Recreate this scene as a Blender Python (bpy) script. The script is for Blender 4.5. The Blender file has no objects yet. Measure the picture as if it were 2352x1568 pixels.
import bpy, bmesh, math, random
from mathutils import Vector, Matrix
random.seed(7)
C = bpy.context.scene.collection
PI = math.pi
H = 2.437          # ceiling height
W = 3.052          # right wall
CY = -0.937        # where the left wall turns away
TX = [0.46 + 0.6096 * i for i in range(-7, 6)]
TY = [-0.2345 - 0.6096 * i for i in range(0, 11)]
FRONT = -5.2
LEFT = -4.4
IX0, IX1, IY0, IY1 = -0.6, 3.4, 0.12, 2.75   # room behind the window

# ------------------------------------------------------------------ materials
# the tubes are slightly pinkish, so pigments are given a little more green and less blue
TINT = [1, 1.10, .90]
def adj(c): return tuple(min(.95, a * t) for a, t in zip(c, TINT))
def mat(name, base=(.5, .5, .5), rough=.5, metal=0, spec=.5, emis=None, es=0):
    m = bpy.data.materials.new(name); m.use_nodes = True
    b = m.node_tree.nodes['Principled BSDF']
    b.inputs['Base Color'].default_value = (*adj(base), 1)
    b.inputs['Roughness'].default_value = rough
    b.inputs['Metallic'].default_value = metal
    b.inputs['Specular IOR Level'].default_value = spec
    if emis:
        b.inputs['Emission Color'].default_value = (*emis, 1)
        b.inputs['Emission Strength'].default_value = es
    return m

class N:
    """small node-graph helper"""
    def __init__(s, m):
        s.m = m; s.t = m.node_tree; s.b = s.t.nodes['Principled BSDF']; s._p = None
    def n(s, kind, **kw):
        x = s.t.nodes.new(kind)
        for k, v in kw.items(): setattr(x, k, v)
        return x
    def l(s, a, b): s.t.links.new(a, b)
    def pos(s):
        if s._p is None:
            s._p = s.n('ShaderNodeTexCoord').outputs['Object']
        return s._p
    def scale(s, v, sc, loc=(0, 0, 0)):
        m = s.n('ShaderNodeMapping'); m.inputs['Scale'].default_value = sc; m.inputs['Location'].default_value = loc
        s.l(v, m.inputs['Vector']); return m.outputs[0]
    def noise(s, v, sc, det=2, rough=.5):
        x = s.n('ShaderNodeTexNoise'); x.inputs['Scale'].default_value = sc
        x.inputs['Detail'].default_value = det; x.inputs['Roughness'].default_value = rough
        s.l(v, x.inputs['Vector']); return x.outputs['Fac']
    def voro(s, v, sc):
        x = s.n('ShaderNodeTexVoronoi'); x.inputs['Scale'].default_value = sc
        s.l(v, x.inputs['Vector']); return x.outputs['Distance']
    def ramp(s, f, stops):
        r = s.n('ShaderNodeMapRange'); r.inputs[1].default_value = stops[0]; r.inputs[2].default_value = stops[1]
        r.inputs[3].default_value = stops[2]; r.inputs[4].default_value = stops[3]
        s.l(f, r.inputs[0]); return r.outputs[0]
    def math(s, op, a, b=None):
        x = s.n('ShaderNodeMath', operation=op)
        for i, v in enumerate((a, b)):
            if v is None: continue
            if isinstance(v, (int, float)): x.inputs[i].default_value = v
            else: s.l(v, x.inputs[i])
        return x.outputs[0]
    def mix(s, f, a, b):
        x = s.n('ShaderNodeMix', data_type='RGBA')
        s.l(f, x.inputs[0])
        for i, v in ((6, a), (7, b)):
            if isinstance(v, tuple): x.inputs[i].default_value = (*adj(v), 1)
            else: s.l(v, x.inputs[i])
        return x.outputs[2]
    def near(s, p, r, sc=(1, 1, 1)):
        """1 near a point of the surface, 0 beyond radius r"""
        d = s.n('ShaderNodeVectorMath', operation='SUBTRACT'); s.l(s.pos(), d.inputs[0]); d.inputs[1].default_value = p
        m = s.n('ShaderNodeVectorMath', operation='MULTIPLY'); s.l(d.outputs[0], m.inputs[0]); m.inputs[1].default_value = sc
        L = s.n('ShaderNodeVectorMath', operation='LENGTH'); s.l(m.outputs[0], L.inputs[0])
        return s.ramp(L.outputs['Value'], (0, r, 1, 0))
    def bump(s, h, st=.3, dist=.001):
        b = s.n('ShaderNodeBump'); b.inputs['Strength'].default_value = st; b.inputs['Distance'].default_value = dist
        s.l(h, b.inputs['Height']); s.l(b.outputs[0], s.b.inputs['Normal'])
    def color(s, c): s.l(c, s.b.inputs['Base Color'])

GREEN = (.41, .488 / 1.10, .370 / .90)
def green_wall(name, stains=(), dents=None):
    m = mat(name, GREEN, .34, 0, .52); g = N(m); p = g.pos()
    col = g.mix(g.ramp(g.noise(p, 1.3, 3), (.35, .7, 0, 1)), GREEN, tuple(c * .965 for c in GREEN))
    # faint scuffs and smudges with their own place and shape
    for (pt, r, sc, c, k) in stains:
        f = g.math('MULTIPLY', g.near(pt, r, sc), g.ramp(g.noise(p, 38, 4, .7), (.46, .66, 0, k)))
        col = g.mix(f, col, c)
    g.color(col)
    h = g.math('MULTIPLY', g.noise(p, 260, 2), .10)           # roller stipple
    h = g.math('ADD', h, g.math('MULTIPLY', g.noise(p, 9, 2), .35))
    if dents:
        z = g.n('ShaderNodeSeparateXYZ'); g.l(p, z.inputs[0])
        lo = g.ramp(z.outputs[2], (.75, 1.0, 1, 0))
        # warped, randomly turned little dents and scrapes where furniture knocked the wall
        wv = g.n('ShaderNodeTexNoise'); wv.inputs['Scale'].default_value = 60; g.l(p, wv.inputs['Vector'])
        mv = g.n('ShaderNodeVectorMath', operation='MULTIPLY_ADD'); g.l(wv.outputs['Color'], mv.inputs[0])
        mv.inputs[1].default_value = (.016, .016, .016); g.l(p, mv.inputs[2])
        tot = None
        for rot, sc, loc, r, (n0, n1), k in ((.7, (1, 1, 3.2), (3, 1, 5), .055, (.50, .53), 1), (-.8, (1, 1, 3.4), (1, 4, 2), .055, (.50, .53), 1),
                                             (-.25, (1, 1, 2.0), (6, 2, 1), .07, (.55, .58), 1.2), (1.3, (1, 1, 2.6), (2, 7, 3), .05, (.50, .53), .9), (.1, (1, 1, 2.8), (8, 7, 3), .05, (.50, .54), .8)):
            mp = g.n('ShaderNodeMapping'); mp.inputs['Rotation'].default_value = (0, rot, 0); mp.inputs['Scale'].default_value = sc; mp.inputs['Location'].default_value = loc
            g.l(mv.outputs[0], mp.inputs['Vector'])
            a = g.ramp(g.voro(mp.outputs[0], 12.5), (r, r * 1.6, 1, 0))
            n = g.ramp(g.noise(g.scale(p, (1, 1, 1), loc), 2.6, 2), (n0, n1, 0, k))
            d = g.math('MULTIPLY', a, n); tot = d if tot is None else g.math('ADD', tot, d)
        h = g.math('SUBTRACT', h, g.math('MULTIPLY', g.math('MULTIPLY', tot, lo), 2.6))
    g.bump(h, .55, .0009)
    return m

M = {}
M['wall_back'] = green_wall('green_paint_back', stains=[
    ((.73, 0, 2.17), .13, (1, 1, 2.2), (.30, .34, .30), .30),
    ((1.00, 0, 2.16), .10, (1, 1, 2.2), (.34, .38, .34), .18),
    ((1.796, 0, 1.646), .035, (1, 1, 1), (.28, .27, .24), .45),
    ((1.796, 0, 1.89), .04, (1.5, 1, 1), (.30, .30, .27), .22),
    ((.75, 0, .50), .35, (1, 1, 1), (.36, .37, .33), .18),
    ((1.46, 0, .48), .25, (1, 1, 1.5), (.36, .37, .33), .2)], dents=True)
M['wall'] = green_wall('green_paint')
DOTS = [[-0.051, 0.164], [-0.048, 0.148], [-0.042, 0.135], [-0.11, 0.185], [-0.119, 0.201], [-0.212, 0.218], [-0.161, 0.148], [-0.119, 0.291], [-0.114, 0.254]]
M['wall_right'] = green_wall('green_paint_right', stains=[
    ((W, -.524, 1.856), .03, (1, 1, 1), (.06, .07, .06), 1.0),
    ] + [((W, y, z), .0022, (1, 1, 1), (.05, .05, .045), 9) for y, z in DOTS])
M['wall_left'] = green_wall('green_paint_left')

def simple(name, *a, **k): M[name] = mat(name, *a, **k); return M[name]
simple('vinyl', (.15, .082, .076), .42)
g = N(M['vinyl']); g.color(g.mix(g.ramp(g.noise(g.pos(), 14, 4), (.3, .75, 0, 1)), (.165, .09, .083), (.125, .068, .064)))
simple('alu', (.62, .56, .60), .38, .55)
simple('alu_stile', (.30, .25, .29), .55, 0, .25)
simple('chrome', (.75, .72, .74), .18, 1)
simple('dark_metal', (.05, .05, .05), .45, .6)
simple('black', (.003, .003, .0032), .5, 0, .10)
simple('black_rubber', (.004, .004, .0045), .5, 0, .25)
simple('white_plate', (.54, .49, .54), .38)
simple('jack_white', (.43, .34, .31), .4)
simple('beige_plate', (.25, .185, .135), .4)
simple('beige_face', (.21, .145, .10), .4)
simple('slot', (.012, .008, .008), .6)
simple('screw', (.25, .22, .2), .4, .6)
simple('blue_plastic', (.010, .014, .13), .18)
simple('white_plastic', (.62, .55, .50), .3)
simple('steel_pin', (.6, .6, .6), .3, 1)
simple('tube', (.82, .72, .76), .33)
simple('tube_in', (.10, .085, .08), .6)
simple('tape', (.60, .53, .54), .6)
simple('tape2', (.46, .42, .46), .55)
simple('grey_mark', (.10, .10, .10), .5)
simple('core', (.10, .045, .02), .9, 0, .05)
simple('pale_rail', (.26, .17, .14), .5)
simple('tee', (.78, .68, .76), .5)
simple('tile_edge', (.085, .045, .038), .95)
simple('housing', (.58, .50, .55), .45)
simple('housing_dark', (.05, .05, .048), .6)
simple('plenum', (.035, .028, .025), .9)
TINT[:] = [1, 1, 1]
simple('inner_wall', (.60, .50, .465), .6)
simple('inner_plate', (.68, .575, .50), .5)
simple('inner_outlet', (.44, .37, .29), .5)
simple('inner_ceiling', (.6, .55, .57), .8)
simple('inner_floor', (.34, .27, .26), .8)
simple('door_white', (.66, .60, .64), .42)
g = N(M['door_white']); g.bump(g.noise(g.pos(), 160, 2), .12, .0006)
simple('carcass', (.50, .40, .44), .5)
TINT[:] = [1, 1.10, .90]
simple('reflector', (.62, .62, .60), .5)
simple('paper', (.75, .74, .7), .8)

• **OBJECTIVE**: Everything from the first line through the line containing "IX0, IX1, IY0, IY1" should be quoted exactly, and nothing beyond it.

• **COMPLETED TASK**:
Recreate this scene as a Blender Python (bpy) script. The script is for Blender 4.5. The Blender file has no objects yet. Measure the picture as if it were 2352x1568 pixels.
import bpy, bmesh, math, random
from mathutils import Vector, Matrix
random.seed(7)
C = bpy.context.scene.collection
PI = math.pi
H = 2.437          # ceiling height
W = 3.052          # right wall
CY = -0.937        # where the left wall turns away
TX = [0.46 + 0.6096 * i for i in range(-7, 6)]
TY = [-0.2345 - 0.6096 * i for i in range(0, 11)]
FRONT = -5.2
LEFT = -4.4
IX0, IX1, IY0, IY1 = -0.6, 3.4, 0.12, 2.75   # room behind the window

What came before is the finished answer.